— Start —
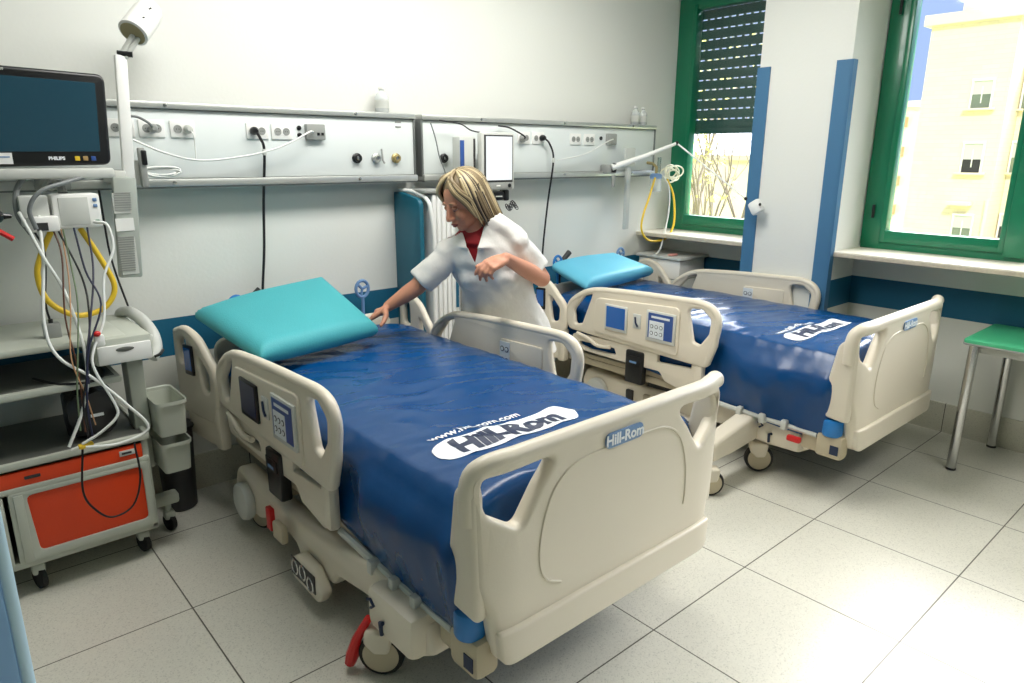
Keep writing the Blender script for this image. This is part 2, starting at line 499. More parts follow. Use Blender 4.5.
LIGHTS = [
 area('fill_glow', (-.5, 1.0, ZC - .045), (0, 0, 0), 1.18, .56, 19, (1, .985, .95)),
 area('fill_glow', (.9, .95, ZC - .045), (0, 0, 0), 1.18, .56, 19, (1, .985, .95)),
 area('fill_glow', (1.2, -1.7, ZC - .045), (0, 0, 0), 1.18, .56, 9, (1, .985, .95)),
 area('window_portal', (X2 + .05, (PY1 + YB) / 2, (WZ0 + WZ1) / 2), (0, PI / 2, 0), WZ1 - WZ0, YB - PY1, 1, portal=True),
 area('window_portal', (X2 + .05, (-2.3 + PY0) / 2, (WZ0 + WZ1) / 2), (0, PI / 2, 0), WZ1 - WZ0, PY0 + 2.3, 1, portal=True),
]
# world: blue sky with clouds, brighter overhead
wd = bpy.data.worlds.new('sky'); SC.world = wd; wd.use_nodes = True
nt = wd.node_tree; nt.nodes.clear(); N = nt.nodes.new; Lk = nt.links.new
tc = N('ShaderNodeTexCoord'); sep = N('ShaderNodeSeparateXYZ'); Lk(tc.outputs['Generated'], sep.inputs[0])
nz = N('ShaderNodeTexNoise'); nz.inputs['Scale'].default_value = 5; nz.inputs['Detail'].default_value = 8; nz.inputs['Roughness'].default_value = .6; Lk(tc.outputs['Generated'], nz.inputs['Vector'])
cr = N('ShaderNodeValToRGB'); cr.color_ramp.elements[0].position = .52; cr.color_ramp.elements[1].position = .68
cr.color_ramp.elements[0].color = lin((160, 188, 236)); cr.color_ramp.elements[1].color = (1, 1, 1, 1); Lk(nz.outputs['Fac'], cr.inputs[0])
st = N('ShaderNodeValToRGB'); st.color_ramp.interpolation = 'EASE'
st.color_ramp.elements[0].position = .22; st.color_ramp.elements[0].color = (.040, .040, .040, 1)
st.color_ramp.elements[1].position = .55; st.color_ramp.elements[1].color = (1, 1, 1, 1); Lk(sep.outputs[2], st.inputs[0])
ml = N('ShaderNodeMath'); ml.operation = 'MULTIPLY'; ml.inputs[1].default_value = 22; Lk(st.outputs[0], ml.inputs[0])
# the haze is brightest on the side the windows face
sd = N('ShaderNodeMapRange'); sd.inputs[1].default_value = -.15; sd.inputs[2].default_value = .45; sd.inputs[3].default_value = 0.0; sd.inputs[4].default_value = 1.0; Lk(sep.outputs[0], sd.inputs[0])
sb = N('ShaderNodeMath'); sb.operation = 'SUBTRACT'; sb.inputs[1].default_value = .85; Lk(ml.outputs[0], sb.inputs[0])
sm = N('ShaderNodeMath'); sm.operation = 'MULTIPLY'; Lk(sb.outputs[0], sm.inputs[0]); Lk(sd.outputs[0], sm.inputs[1])
sa = N('ShaderNodeMath'); sa.operation = 'ADD'; sa.inputs[1].default_value = .85; Lk(sm.outputs[0], sa.inputs[0]); ml = sa
bg = N('ShaderNodeBackground'); wm = N('ShaderNodeMix'); wm.data_type = 'RGBA'; wm.inputs[7].default_value = (1, .985, .95, 1); Lk(cr.outputs[0], wm.inputs[6]); Lk(st.outputs[0], wm.inputs[0]); Lk(wm.outputs[2], bg.inputs[0]); Lk(ml.outputs[0], bg.inputs[1])
wo = N('ShaderNodeOutputWorld'); Lk(bg.outputs[0], wo.inputs[0])
# sun on the houses across the yard: comes from behind this building
sl = bpy.data.lights.new('sun', 'SUN'); sl.energy = 2.0; sl.angle = .01; sl.color = (1, .97, .9)
so = bpy.data.objects.new('sun', sl); COL.objects.link(so); so.rotation_euler = Vector((-.72, -.35, .6)).to_track_quat('Z', 'Y').to_euler()

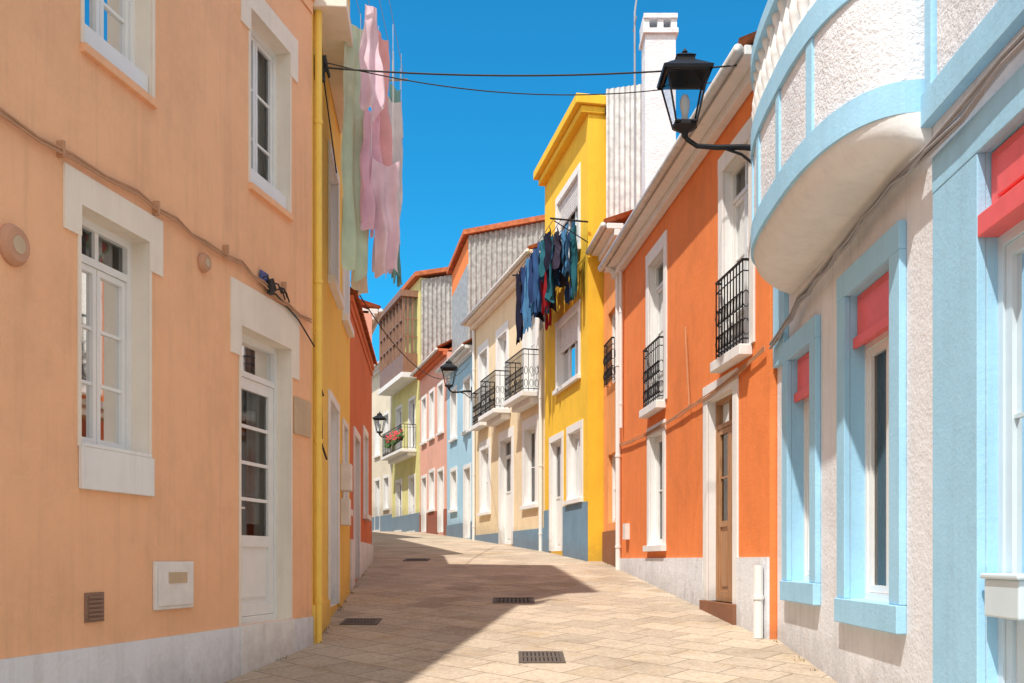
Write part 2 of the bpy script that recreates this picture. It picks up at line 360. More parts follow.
def eared(F,e,o,sidew=.03,ear=.17,up=.2,drop=.2,sill=None):
    b=MB(); a0,a1,z0,z1=o
    F.box(b,a0-ear,a1+ear,.001,.016,z1,z1+up)
    F.box(b,a0-ear,a0-.001,.001,.016,z1-drop,z1); F.box(b,a1+.001,a1+ear,.001,.016,z1-drop,z1)
    F.box(b,a0-sidew,a0-.001,.001,.012,z0,z1-drop); F.box(b,a1+.001,a1+sidew,.001,.012,z0,z1-drop)
    b.obj('lintel_surround',M['cream'],e)
eared(F,e,w1); eared(F,e,dr,drop=.26,up=.36,ear=.18); eared(F,e,u1); eared(F,e,u2); eared(F,e,x1); eared(F,e,x2)
b=MB(); F.box(b,w1[0]-.02,w1[1]+.03,.001,.035,.45,.72); F.box(b,w1[0],w1[1],-.19,.036,.72,.745); b.obj('window_sill',M['whitetrim'],e,bevel=.006)
for o in (u1,u2,x2):
    b=MB(); F.box(b,o[0]-.03,o[1]+.03,-.18,.04,o[2]-.06,o[2]-.002); b.obj('window_sill',M['peach'],e,bevel=.005)
    b=MB(); F.box(b,o[0]+.01,o[1]-.01,-.12,-.02,o[2]+.001,o[2]+.16); b.obj('sill_upstand',M['frame'],e)
plinth(F,e,'white',-.56,.018,0,None,[(dr[0]-.04,dr[1]+.04)])
b=MB(); F.box(b,dr[0]-.035,dr[1]+.035,-.15,.03,-1.4,-.555); b.obj('door_step',M['whitetrim'],e)
roof(F,e,5.52,.04,gut=False,cor='peach')
# meter box
b=MB(); s0,s1=S(7.13),S(7.64); F.box(b,s0,s1,.001,.03,-.36,-.01); F.box(b,s0+.025,s1-.025,.03,.04,-.335,-.035); b.obj('gas_meter_box',M['gasbox'],e,bevel=.006)
b=MB()
F.box(b,s0+.15,s1-.12,.04,.046,-.17,-.09); b.obj('meter_window',M['plaque'],e)
b=MB(); s0,s1=S(6.37),S(6.56); F.box(b,s0,s1,.001,.012,-.40,-.21)
for i in range(6): F.box(b,s0+.02,s1-.02,.012,.026,-.385+i*.028,-.372+i*.028)
b.obj('air_vent',M['vent'],e)
for (y,z,r) in ((5.72,1.80,.095),(7.81,2.32,.06)):
    b=MB(); c=F.P(S(y),.0,z)
    b.tube([c,c+o3*.02,c+o3*.05],[r*1.25,r*1.25,r],20); b.obj('terracotta_vent_cap',M['terra'],e)
    b=MB(); b.tube([c+o3*.051,c+o3*.054],r*.55,16); b.obj('vent_hole',M['plaque'],e)
b=MB(); F.box(b,S(9.47),S(9.84),.001,.02,1.2,1.55); b.obj('wall_plaque',M['plaque'],e,bevel=.004)
b=MB(); F.box(b,S(8.75),S(8.9),.018,.028,2.42,2.54); b.obj('house_number_plate',M['number'],e)
# cables on the peach wall
b=MB(); ys=[-5,0,3,4.5,5.6,6.2,6.9,7.4,7.8,8.4,8.8,9.3,9.8]; zz=[2.7,2.62,2.6,2.56,2.50,2.50,2.53,2.51,2.47,2.49,2.43,2.36,2.34]
for k,off in enumerate((0,.018,-.016)):
    P=[]
    for i,(y,z) in enumerate(zip(ys,zz)):
        P.append(F.P(S(y),.03+.006*k,z+off))
        if i<len(ys)-1: P.append(F.P(S((y+ys[i+1])/2),.028+.006*k,(z+zz[i+1])/2-.02+off*.6+(R()-.5)*.012))
    b.tube(P,.008,6)
y=5.0
while y<9.8:
    F.box(b,S(y),S(y)+.02,.001,.05,2.46,2.56); y+=.9+R()*.3
b.obj('wall_cable',M['cablebr'],e)
b=MB()
for i in range(7):
    s=S(8.75+R()*.4); z=2.44+R()*.05; b.tube([F.P(s,.04,z),F.P(s+.05,.06,z+.06*(R()-.3)),F.P(s+.16,.04,z-.05)],.008,5)
F.box(b,S(8.86),S(8.93),.03,.07,2.36,2.47)
b.tube([F.P(S(9.0),.04,2.4),F.P(S(9.5),.04,2.28),F.P(S(9.85),.05,2.1)],.008,5)
b.obj('cable_junction',M['cable'],e)

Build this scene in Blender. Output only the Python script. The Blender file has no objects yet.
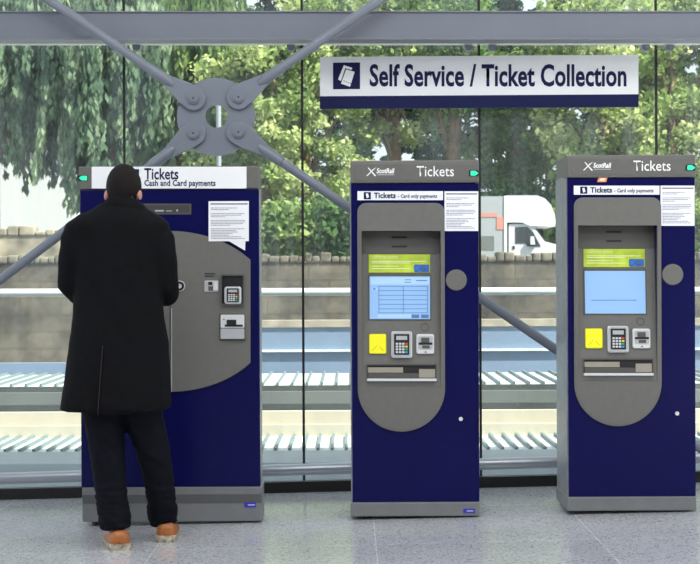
— End —
## [Objective]
From the entries, copy out each line containing the word "More".

## [Finished exercise]
Keep writing the Blender script for this image. This is part 2, starting at line 499. More parts follow. Use Blender 4.5.
Write part 2 of the bpy script that recreates this picture. It picks up at line 360. More parts follow.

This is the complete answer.